The first is that you might sell a great company only to watch its shares move higher. Just because a stock has gained 25 per cent – or whatever number you pick – doesn’t mean it’s overvalued or vulnerable to a major pullback. It may in fact be undervalued or fairly priced. Now, if you have the skill to value a company and you conclude that there are better opportunities elsewhere, that is another matter, but a price change alone won’t tell you that.

A second problem is that by selling stocks frequently, you will pay more in commissions and – if you’re trading in a non-registered account – capital gains taxes.

Third, you’ll have to spend a lot of time watching your portfolio. Not only will you have to decide when to sell, but you’ll then have to figure out what to buy. If you do this long enough, you may find yourself considering stocks that you used to own, but which are now trading at higher prices!

Don’t get me wrong. There are sophisticated investors who can trade effectively, but I’m not one of them and I have no interest in trying. My approach is to think like an owner – a very lazy owner. I buy solid, growing businesses that I know will be around 10 or 20 years from now (or longer), and I sit back and collect the rising dividends. If revenues and profits are growing, the share price will eventually follow.

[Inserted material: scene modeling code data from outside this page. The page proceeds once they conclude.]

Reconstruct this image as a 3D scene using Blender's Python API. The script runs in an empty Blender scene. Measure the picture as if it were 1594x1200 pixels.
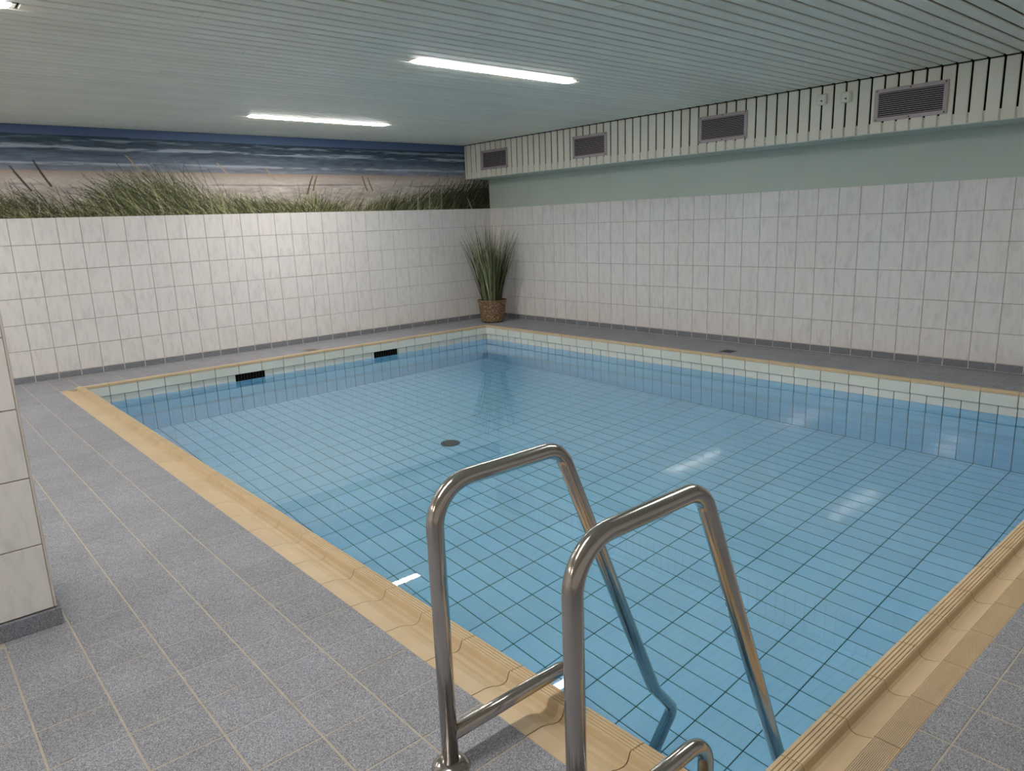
import bpy, math, random
import numpy as np
from mathutils import Vector, Matrix

random.seed(7)
rng = np.random.default_rng(11)
sc = bpy.context.scene
col = sc.collection

# ------------------------------------------------------------------ camera, world, exposure
YAW, PITCH, ROLL, FPX = math.radians(49.1067), math.radians(-12.7007), math.radians(-2.1422), 1128.6
F = Vector((math.cos(YAW) * math.cos(PITCH), math.sin(YAW) * math.cos(PITCH), math.sin(PITCH)))
R0 = Vector((math.sin(YAW), -math.cos(YAW), 0))
U0 = R0.cross(F)
Rv = R0 * math.cos(ROLL) + U0 * math.sin(ROLL)
Uv = U0 * math.cos(ROLL) - R0 * math.sin(ROLL)
CAM = Vector((-6.9137, -8.3272, 1.3612))
cd = bpy.data.cameras.new('camera')
cam = bpy.data.objects.new('camera', cd)
col.objects.link(cam)
M = Matrix.Identity(4)
for i in range(3):
    M[i][0], M[i][1], M[i][2], M[i][3] = Rv[i], Uv[i], -F[i], CAM[i]
cam.matrix_world = M
cd.sensor_fit = 'HORIZONTAL'
cd.sensor_width = 36.0
cd.lens = FPX / 1594.0 * 36.0
cd.clip_start = 0.05
sc.camera = cam

w = bpy.data.worlds.new('world')
sc.world = w
w.use_nodes = True
w.node_tree.nodes['Background'].inputs[0].default_value = (0.5, 0.55, 0.6, 1)
w.node_tree.nodes['Background'].inputs[1].default_value = 0.0

sc.view_settings.view_transform = 'Standard'
sc.view_settings.look = 'None'
sc.view_settings.gamma = 1.0
sc.view_settings.use_curve_mapping = False
sc.view_settings.exposure = 0.0
LAMP = 69.0                       # radiance of the lamp diffusers

sc.cycles.max_bounces = 14
sc.cycles.diffuse_bounces = 7
sc.cycles.glossy_bounces = 6
sc.cycles.transmission_bounces = 8
sc.cycles.caustics_reflective = True
sc.cycles.caustics_refractive = True
sc.cycles.blur_glossy = 0.3
sc.cycles.sample_clamp_indirect = 0.0
sc.cycles.use_denoising = True

# ------------------------------------------------------------------ dimensions (metres, far room corner = origin)
XL, YN = -12.6, -10.0              # left wall, wall behind the camera
H = 2.415                         # ceiling
TW, TH, BB = 0.2, 0.2493, 0.0668  # wall tile pitch, baseboard height
PHM, PHR = 0.4679, 0.9085         # wall joint phases
ZT = BB + 6 * TH                  # top of the wall tiles
PX1, PX0 = -0.693, -5.585         # pool right / left wall
PY1, PY0 = -0.649, -7.545         # pool back / near wall
ZB, ZBT = -0.122, -0.029          # band tiles bottom / top
ZW, ZF = -0.192, -1.525           # water, pool floor
BX, BZ = -0.428, 1.964            # bulkhead face, bulkhead underside
PITCHP, PH0 = 0.1053, -0.0445     # ceiling and bulkhead panel pitch, first joint

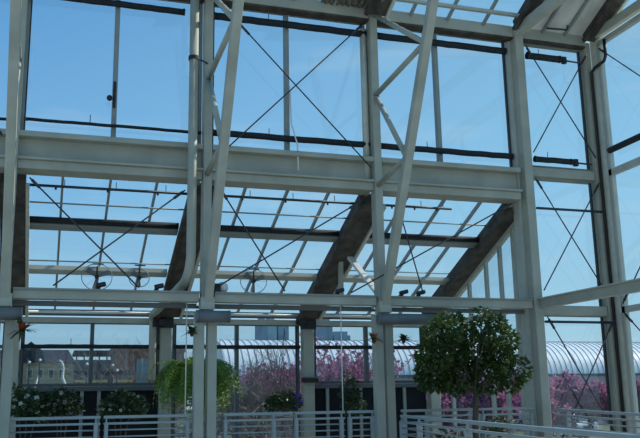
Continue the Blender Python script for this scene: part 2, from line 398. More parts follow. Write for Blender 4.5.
def brace(ends, lab, r=.011):
    xs = [p for e in ends for p in e]
    t = thing('cross_brace', lab, 'brace', (sum(p[0] for p in xs)/len(xs), sum(p[1] for p in xs)/len(xs), min(p[2] for p in xs)), 'rod cross braces')
    for k, (p, q) in enumerate(ends):
        p, q = V(p), V(q)
        MB().tube([p, q], r, 8).build('rod', ROD, t, smooth=True)
        MB().tube([p.lerp(q, .02), p.lerp(q, .09)], r*1.9, 8).build('turnbuckle', ROD, t, smooth=True)
Y = 11.86
brace([((2.54, Y, 7.08), (4.70, Y, 4.86)), ((4.63, Y, 7.30), (2.40, Y, 5.02))], 'crossed rods of the upper middle bay over blue sky')
brace([((-.36, Y, 4.38), (1.16, Y, 2.89)), ((1.78, Y, 4.33), (.02, Y, 2.89))], 'crossed rods below the girder in the left bay')
brace([((2.31, Y, 4.36), (3.27, Y, 2.89)), ((4.52, Y, 4.33), (2.20, Y, 2.89))], 'crossed rods below the girder in the middle bay')
brace([((5.10, Y, 4.36), (5.49, Y, 2.89)), ((7.16, Y, 4.43), (4.30, Y, 2.89))], 'crossed rods below the girder above the leafy tree')
brace([((7.66, Y+.04, 7.30), (8.94, Y+.1, 5.37)), ((8.94, Y+.1, 7.30), (7.66, Y+.04, 5.36))], 'topmost crossed rods of the narrow corner bay')
brace([((7.66, Y+.04, 4.91), (8.94, Y+.1, 2.94)), ((8.96, Y+.1, 4.92), (7.66, Y+.04, 3.01))], 'middle crossed rods of the narrow corner bay')
brace([((7.66, Y, 2.58), (8.94, Y, .42)), ((8.92, Y, 2.54), (7.66, Y, .51))], 'lowest crossed rods of the narrow bay before the greenhouse')
brace([((-.75, Y, 4.95), (-1.6, Y, 6.2))], 'single diagonal rod at the far left edge')
brace([((9.01, 11.7, 7.32), (9.01, 9.6, 5.38)), ((9.01, 11.7, 2.8), (9.01, 9.6, 4.95)), ((9.01, 11.7, 2.65), (9.01, 9.6, .73))], 'diagonal rods on the right glass wall')
for z, lab in ((4.39, 'thin dark horizontal rod across the middle light of the narrow bay'), (2.50, 'thin dark horizontal rod above the barrel greenhouse')):
    tag(MB().tube([(7.64, 11.9, z), (8.92, 11.9, z)], .022).build('tie_rod', ROD, smooth=True), lab, 'rod', 'horizontal rods of the narrow bay')

def roller(x0, x1, z, r, lab, y=11.96, end=False):
    t = thing('shade_roller', lab, 'roller shade', ((x0+x1)/2, y, z-r), 'dark rolled shades')
    n = max(6, int((x1-x0)/.12)); pts = [(x0+(x1-x0)*i/n, y, z+random.uniform(-.004, .004)) for i in range(n+1)]
    MB().tube(pts, r, 12).build('rolled_fabric', DARK, t, smooth=True)
    for x in (x0, x1): MB().tube([(x-.015, y, z), (x+.015, y, z)], r*1.12, 12).build('end_ring', BLACK, t)
    if end:
        MB().tube([(x1, y, z-.01), (x1+.42, y, z-.02)], .016).build('spindle', ROD, t)
        MB().box((x1+.05, y-.03, z-.07), (x1+.13, y+.03, z+.05)).build('crank', BLACK, t)
    m = (x0+x1)/2
    for x in (x0+.35*(x1-x0),): MB().tube([(x, y, z+r*.7), (x, y, z+.14)], .006, 6).build('hanger', BLACK, t)
Y = 12.03
roller(-3.2, -.70, 7.22, .052, 'dark rolled shade at the upper far left', 12.1)
roller(-.50, 1.75, 7.24, .05, 'dark rolled shade at the top of the left clerestory', 12.1)
roller(2.22, 4.74, 7.24, .058, 'dark rolled shade at the top of the middle clerestory', 12.1)
roller(4.94, 7.36, 7.24, .058, 'dark rolled shade at the top of the right clerestory', 12.1)
roller(7.72, 8.36, 7.14, .06, 'short dark shade roller with crank at the top of the narrow bay', 11.95, True)
roller(7.72, 8.42, 5.26, .05, 'short dark shade roller with crank at mid height of the narrow bay', 11.95, True)
roller(-3.2, -.70, 5.27, .022, 'thin dark rolled shade above the girder at far left', 12.1)
roller(-.45, 2.03, 5.30, .024, 'thin frayed dark rolled shade above the left girder', 12.1)
roller(2.22, 4.74, 5.32, .05, 'dark rolled shade above the middle girder', 12.1)
roller(4.94, 7.36, 5.32, .05, 'dark rolled shade above the right girder', 12.1)
t = thing('shade_roller', 'dark rolled shade low on the right glass wall', 'roller shade', (8.96, 10, 5.3), 'dark rolled shades')
MB().tube([(8.96, 11.6, 5.40), (8.96, 8, 5.40)], .055, 12).build('rolled_fabric', DARK, t, smooth=True)
for x0, x1, lab in ((-.46, 1.96, 'dark rolled shade across the window before the brick building'), (2.28, 4.72, 'dark rolled shade across the pink blossom window'), (5.05, 7.4, 'dark rolled shade across the window with the white greenhouse roof')):
    roller(x0, x1, 2.375, .034, lab, YO-.10)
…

This approach works best with relatively conservative sectors, such as utilities, power producers, pipelines, real estate investment trusts, banks, telecoms and entrenched consumer businesses.

The only time I consider dumping a position is if something has changed fundamentally in the company’s outlook. I still have to watch my portfolio, of course, but it’s not nearly as stressful as if I were culling my winners and redeploying my capital frequently. Because it keeps me invested in great companies, cuts my trading costs and minimizes my taxes, I believe the “hands-off” approach is ultimately more profitable.

If you still think you’ll still be “itching” to buy and sell stocks, you might consider ETFs such as the ones mentioned above. The temptation to trade them may not be as strong as with a portfolio of individual companies.